Saturday

Travis Bickle and L.B. Jeffries

I started this blog to show my journey of being a screenwriter (I still believe I will be paid for this effort). The biggest frustrations of being a Spec screenwriter is the many of “rules” spec screenwriters are given. This is not a formal “do or don’t do” list but it shows up in the hundreds of articles I read. It’s like I have to break through some giant wall. It happens to us, as human beings. We are always having to prove ourselves to others, but once you do, you don’t have to follow specific rules, or guidelines.

Why are rules able to be broken once you are accepted in the world you want to join? In a way it seems like some initiation.

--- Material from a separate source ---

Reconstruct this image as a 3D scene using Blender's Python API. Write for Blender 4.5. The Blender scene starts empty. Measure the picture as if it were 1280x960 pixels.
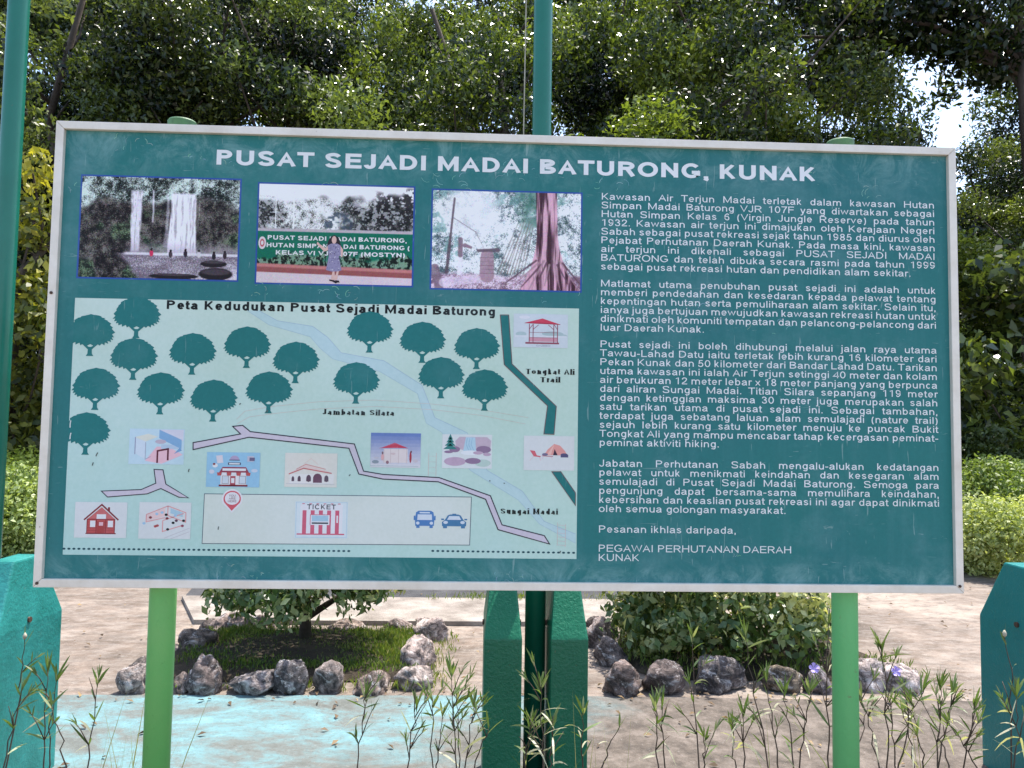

[personal memory] I remember when I became a member of the fraternity, Sigma Alpha Epsilon. As a pledge, I had to go through 12 weeks of “training” of how to become a brother of the fraternity. I went through countless twelve to twenty four hours of non sleep, I was made to stand upright with my chin to my chest (humble position) for what seems like over an hour (I still can’t look directly down without pain). I was yelled at, made to remember useless facts, and treated like a dog. Yes, I would never trade that experience for anything (thank you SAE) but it basically sucked when I was doing it.

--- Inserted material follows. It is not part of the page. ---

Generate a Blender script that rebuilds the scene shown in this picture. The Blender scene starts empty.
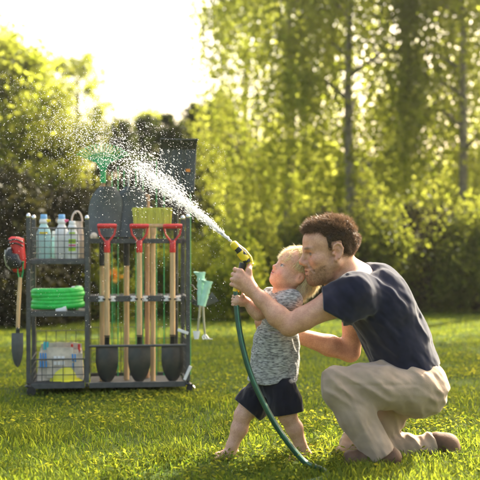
import bpy, bmesh, math, random
import numpy as np
from mathutils import Vector, Matrix, Quaternion, Euler

random.seed(7)
RNG = np.random.default_rng(7)
SC = bpy.context.scene
COL = SC.collection
R = math.radians
F_PX, CAM_H = 1082.0, 1.02          # focal length in photo pixels (480 wide), eye height in metres

# ------------------------------------------------------------------ camera
cam_d = bpy.data.cameras.new('camera'); cam = bpy.data.objects.new('camera', cam_d); COL.objects.link(cam)
cam.location = (0, 0, CAM_H); cam.rotation_euler = (R(90), 0, 0)
cam_d.sensor_width = 36; cam_d.lens = 36 * F_PX / 480; cam_d.clip_end = 2000; cam_d.clip_start = 0.05
cam_d.dof.use_dof = True; cam_d.dof.focus_distance = 5.38; cam_d.dof.aperture_fstop = 2.5
SC.camera = cam

# ------------------------------------------------------------------ light
SUN_AZ, SUN_EL = 38.0, 38.0
w = bpy.data.worlds.new('World'); SC.world = w; w.use_nodes = True
nt = w.node_tree; nt.nodes.clear()
sky = nt.nodes.new('ShaderNodeTexSky'); sky.sky_type = 'NISHITA'; sky.sun_disc = False
sky.sun_elevation = R(SUN_EL); sky.sun_rotation = R(SUN_AZ)
sky.air_density = 1.0; sky.dust_density = 8.0; sky.ozone_density = 0.3; sky.altitude = 0
bg = nt.nodes.new('ShaderNodeBackground'); bg.inputs[1].default_value = 0.15
wo = nt.nodes.new('ShaderNodeOutputWorld')
wb = nt.nodes.new('ShaderNodeMix'); wb.data_type = 'RGBA'; wb.blend_type = 'MULTIPLY'; wb.inputs[0].default_value = 1
wb.inputs[7].default_value = (1.05, 1.0, .88, 1)                 # camera white balance set for the warm afternoon
nt.links.new(sky.outputs[0], wb.inputs[6]); nt.links.new(wb.outputs[2], bg.inputs[0]); nt.links.new(bg.outputs[0], wo.inputs[0])
sd = bpy.data.lights.new('sun', 'SUN'); sun = bpy.data.objects.new('sun', sd); COL.objects.link(sun)
S_DIR = Vector((math.sin(R(SUN_AZ)) * math.cos(R(SUN_EL)), math.cos(R(SUN_AZ)) * math.cos(R(SUN_EL)), math.sin(R(SUN_EL))))
sun.rotation_euler = S_DIR.to_track_quat('Z', 'Y').to_euler()
sd.energy = 4.3; sd.angle = R(0.5); sd.color = (1.0, 0.92, 0.76)
sun.location = (6, 20, 20)
vs = SC.view_settings
vs.view_transform = 'Standard'; vs.look = 'None'; vs.gamma = 1; vs.use_curve_mapping = False; vs.exposure = 2.02
SC.cycles.use_denoising = True
SC.cycles.use_adaptive_sampling = True; SC.cycles.adaptive_threshold = .02
SC.cycles.max_bounces = 6; SC.cycles.transparent_max_bounces = 8
SC.cycles.sample_clamp_indirect = 6

# ------------------------------------------------------------------ materials
def new_mat(name):
    m = bpy.data.materials.new(name); m.use_nodes = True
    n = m.node_tree; n.nodes.clear()
    out = n.nodes.new('ShaderNodeOutputMaterial')
    return m, n, out
def noise_col(n, c1, c2, scale, detail=3, stretch=None, lo=.35, hi=.65, obj=True):
    tc = n.nodes.new('ShaderNodeTexCoord'); mp = n.nodes.new('ShaderNodeMapping')
    n.links.new(tc.outputs['Object'], mp.inputs[0])
    if stretch: mp.inputs['Scale'].default_value = stretch
    nz = n.nodes.new('ShaderNodeTexNoise'); nz.inputs['Scale'].default_value = scale; nz.inputs['Detail'].default_value = detail
    n.links.new(mp.outputs[0], nz.inputs[0])
    cr = n.nodes.new('ShaderNodeValToRGB')
    cr.color_ramp.elements[0].position = lo; cr.color_ramp.elements[1].position = hi
    cr.color_ramp.elements[0].color = (*c1, 1); cr.color_ramp.elements[1].color = (*c2, 1)
    n.links.new(nz.outputs[0], cr.inputs[0])
    return cr, nz, mp
def mat(name, c, rough=.5, metal=0., vary=.12, scale=12., bump=0., bscale=60., stretch=None, trans=0., coat=0., tcol=None, sheen=0., sss=0., c2=None, lo=.35, hi=.65):
    m, n, out = new_mat(name)
    b = n.nodes.new('ShaderNodeBsdfPrincipled')
    c1 = tuple(max(0, x * (1 - vary)) for x in c); c2 = c2 or tuple(min(1, x * (1 + vary)) for x in c)
    cr, nz, mp = noise_col(n, c1, c2, scale, 4, stretch, lo, hi)
    n.links.new(cr.outputs[0], b.inputs['Base Color'])
    b.inputs['Roughness'].default_value = rough; b.inputs['Metallic'].default_value = metal
    b.inputs['Coat Weight'].default_value = coat
    if 'cotton' in name: b.inputs['Specular IOR Level'].default_value = .12
    if sheen: b.inputs['Sheen Weight'].default_value = sheen
    if sss: b.inputs['Subsurface Weight'].default_value = sss; b.inputs['Subsurface Radius'].default_value = (.012, .005, .003)
    if bump:
        nb = n.nodes.new('ShaderNodeTexNoise'); nb.inputs['Scale'].default_value = bscale; nb.inputs['Detail'].default_value = 5
        n.links.new(mp.outputs[0], nb.inputs[0])
        bp = n.nodes.new('ShaderNodeBump'); bp.inputs['Strength'].default_value = bump; bp.inputs['Distance'].default_value = .004
        n.links.new(nb.outputs[0], bp.inputs['Height']); n.links.new(bp.outputs[0], b.inputs['Normal'])
    if trans:
        t = n.nodes.new('ShaderNodeBsdfTranslucent'); t.inputs[0].default_value = (*(tcol or c), 1)
        mx = n.nodes.new('ShaderNodeMixShader'); mx.inputs[0].default_value = trans
        n.links.new(b.outputs[0], mx.inputs[1]); n.links.new(t.outputs[0], mx.inputs[2]); n.links.new(mx.outputs[0], out.inputs[0])
    else:
        n.links.new(b.outputs[0], out.inputs[0])
    return m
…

I could also make some similarities in regards to making it from a line employee to management, but I won’t. The biggest point I would make is that, spec writers (not including those paid writers who take chances writing spec scripts) are made to follow specific rules. The one, of the many, rules I would like to address today is that of the character introductions and, in general, action lines.

What I mean by character introductions, in terms of screenwriting, is that the reader (audience) is introduced through the description line (also known as action lines) of the writer’s characters in his/her screenplay. We as spec writers are told not to describe your characters in more than 2 or 3 lines. This will get in the way of pacing. It will turn the reader (that first person who has control of your screenplay) completely off, making him, or her throw it in the garbage and go on to the next of his or her 20 scripts to read that day. You can’t seem like you are writing a novel. You can’t write what can’t be seen on screen. You have to grab the reader in the first 10 pages. You have to jump right to dialogue - to the next scene and you must not let that reader drop your screenplay in the refused pile for any reason possible.

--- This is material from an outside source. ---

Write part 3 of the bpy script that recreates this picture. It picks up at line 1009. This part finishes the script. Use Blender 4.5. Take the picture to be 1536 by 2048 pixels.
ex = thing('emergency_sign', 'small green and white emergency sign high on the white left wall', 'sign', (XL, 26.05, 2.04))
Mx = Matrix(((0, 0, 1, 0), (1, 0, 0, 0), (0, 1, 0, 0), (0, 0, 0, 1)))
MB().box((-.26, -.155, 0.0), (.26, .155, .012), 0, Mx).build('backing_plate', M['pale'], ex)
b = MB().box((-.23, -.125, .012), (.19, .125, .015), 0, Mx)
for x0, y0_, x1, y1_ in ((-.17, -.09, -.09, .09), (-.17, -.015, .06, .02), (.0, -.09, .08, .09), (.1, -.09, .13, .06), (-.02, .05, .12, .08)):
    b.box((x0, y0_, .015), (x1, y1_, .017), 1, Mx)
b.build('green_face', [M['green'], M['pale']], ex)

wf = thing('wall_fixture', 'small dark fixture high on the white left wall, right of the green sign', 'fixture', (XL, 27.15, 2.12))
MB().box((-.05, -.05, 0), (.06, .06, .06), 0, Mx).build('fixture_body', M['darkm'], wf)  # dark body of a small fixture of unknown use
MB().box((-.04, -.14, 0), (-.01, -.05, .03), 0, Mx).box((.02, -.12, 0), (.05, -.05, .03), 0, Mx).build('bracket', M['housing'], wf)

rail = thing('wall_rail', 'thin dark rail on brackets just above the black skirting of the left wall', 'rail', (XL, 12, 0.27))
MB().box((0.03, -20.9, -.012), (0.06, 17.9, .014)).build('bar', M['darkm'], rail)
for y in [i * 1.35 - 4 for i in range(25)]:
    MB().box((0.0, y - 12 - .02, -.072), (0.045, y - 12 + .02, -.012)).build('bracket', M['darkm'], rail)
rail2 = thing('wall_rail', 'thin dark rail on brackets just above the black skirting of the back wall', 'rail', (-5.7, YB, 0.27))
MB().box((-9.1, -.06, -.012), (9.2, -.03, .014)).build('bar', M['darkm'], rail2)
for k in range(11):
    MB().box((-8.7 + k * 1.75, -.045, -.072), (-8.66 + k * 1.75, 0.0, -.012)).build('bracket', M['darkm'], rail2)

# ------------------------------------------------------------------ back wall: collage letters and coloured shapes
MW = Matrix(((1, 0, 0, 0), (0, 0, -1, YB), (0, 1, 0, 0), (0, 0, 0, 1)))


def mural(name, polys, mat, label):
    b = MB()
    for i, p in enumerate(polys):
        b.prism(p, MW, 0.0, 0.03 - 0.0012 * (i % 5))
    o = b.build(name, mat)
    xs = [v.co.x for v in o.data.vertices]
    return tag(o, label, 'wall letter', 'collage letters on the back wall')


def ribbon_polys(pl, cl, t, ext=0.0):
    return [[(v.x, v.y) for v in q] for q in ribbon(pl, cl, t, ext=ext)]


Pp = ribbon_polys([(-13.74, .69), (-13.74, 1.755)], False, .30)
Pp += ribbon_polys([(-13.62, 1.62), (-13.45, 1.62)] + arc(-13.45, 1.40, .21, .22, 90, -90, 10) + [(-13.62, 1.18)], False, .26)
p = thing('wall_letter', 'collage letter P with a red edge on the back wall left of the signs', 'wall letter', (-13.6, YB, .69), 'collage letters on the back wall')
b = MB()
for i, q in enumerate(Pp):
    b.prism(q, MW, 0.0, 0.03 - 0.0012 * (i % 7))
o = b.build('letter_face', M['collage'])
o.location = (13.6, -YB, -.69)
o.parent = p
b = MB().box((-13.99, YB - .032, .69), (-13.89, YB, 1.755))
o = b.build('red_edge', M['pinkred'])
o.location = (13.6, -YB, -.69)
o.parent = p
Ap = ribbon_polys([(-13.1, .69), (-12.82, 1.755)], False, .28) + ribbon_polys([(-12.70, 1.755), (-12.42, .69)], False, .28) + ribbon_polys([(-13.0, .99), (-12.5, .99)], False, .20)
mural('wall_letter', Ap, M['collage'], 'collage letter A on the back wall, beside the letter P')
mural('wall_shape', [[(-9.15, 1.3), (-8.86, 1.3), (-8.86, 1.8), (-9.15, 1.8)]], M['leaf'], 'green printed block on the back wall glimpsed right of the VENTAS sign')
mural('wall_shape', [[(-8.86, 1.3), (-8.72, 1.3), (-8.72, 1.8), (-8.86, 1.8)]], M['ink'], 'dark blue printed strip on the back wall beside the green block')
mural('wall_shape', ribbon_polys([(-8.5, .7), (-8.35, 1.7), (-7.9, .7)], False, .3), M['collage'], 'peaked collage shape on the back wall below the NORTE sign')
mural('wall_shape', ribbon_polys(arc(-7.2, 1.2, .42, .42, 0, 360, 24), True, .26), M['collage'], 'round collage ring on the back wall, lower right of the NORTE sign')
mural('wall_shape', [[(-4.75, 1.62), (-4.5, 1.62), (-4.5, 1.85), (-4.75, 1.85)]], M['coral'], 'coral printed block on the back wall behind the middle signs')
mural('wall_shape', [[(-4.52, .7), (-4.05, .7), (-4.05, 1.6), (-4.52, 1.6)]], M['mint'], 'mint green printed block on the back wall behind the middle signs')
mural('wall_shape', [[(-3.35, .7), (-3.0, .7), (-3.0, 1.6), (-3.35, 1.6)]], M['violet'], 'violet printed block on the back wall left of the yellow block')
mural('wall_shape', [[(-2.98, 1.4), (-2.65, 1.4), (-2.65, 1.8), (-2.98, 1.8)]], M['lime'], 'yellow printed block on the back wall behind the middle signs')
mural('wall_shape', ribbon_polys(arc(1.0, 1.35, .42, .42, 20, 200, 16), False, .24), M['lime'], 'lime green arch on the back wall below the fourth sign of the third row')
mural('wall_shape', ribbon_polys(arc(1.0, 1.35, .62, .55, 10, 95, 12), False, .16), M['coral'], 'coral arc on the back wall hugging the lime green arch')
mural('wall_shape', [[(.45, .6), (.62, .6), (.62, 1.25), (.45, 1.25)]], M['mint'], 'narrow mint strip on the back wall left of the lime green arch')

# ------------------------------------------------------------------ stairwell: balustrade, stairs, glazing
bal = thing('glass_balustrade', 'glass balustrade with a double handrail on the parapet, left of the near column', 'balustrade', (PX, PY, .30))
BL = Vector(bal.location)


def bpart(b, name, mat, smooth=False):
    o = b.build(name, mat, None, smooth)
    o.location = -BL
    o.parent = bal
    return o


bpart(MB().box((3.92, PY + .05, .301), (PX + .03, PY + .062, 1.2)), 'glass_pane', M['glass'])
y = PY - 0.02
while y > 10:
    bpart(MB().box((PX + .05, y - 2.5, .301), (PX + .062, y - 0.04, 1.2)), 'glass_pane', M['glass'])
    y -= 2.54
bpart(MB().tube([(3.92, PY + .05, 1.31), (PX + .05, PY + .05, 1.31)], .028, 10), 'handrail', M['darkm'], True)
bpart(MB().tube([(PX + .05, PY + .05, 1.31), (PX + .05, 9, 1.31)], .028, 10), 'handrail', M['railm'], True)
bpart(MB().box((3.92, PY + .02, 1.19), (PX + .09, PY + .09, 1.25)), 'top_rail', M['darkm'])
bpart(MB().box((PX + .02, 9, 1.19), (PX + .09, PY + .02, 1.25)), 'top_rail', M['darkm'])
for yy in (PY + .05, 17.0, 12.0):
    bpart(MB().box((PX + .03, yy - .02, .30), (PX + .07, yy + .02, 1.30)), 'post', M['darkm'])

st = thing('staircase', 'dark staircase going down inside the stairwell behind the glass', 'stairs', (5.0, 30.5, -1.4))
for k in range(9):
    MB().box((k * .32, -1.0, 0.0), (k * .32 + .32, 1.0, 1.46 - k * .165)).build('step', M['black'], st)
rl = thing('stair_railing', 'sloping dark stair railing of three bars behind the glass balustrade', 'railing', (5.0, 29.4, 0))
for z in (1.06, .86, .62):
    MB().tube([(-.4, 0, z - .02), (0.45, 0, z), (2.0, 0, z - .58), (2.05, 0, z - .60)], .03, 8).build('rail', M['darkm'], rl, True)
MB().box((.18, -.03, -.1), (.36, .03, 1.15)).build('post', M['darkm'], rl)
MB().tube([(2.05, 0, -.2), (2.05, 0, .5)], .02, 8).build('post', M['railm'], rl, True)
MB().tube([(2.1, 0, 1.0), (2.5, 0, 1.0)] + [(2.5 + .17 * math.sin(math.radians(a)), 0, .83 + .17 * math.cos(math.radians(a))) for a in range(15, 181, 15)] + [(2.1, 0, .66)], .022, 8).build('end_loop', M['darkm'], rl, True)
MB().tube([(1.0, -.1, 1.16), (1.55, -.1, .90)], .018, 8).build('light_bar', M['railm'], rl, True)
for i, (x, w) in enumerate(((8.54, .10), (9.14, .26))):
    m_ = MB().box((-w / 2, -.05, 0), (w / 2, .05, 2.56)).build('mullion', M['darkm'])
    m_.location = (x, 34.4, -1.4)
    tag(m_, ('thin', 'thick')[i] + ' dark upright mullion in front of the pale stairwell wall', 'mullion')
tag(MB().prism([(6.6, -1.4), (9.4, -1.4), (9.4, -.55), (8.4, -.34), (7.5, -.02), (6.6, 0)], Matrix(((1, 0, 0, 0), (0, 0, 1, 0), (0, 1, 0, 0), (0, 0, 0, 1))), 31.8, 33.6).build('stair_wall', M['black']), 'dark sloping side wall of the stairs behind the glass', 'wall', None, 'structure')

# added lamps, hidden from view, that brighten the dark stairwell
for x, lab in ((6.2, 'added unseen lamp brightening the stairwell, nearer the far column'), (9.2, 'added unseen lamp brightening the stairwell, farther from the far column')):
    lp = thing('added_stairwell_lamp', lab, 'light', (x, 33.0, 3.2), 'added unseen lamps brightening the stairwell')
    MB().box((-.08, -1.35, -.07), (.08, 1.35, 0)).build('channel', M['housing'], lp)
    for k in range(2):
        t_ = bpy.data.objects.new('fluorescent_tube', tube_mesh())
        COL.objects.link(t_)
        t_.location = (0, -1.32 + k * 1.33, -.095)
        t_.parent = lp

I follow this to the letter. Why shouldn’t I? It is what I am told by all the books, articles, and interviews of paid screenwriters I see every day.

With chin to my chest… I am humbled.

I started to read two of the most celebrated movies and screenplays of the current major motion picture history (I try to read at least some part of a screenplay everyday) and have found two random examples of how spec screenwriters are treated differently from those writers that have gotten into “the club”.

The first is from one of my favorite movies,

He is L.B. JEFFRIES. A tall, lean, energetic thirtyfive, his face long and serious-looking at rest, is in other circumstances capable of humor, passion, naïve wonder and the kind of intensity that bespeaks inner convictions of moral strength and basic honesty.

Written by John Michael Hayes
“Rear Window”
Based on a short story by Cornell Woolrich.

(This is an example of writing what you can’t see on screen.)

The second is from, the great, Paul Schrader…

TRAVIS BICKLE, age 26, lean, hard, the consummate loner. On the surface he appears good-looking, even handsome; he has a quiet steady look and a disarming smile which flashes from nowhere, lighting up his whole face. But behind that smile, around his dark eyes, in his gaunt cheeks, one can see the ominous stains caused by a life of private fear, emptiness and loneliness. He seems to have wandered in from a land where it is always cold, a country where the inhabitants seldom speak. The head moves, the expression changes, but the eyes remain ever-fixed, unblinking, piercing empty space.”

“Taxi Driver” written by Paul Schrader.


I love those descriptions. Can I get away with that? With the rules I have to follow, it is impossible. Both stories (movies) are exceptional and, in fact, iconic. I guarantee, those writers were paid before those words ever hit the page. What is a writer like me to do?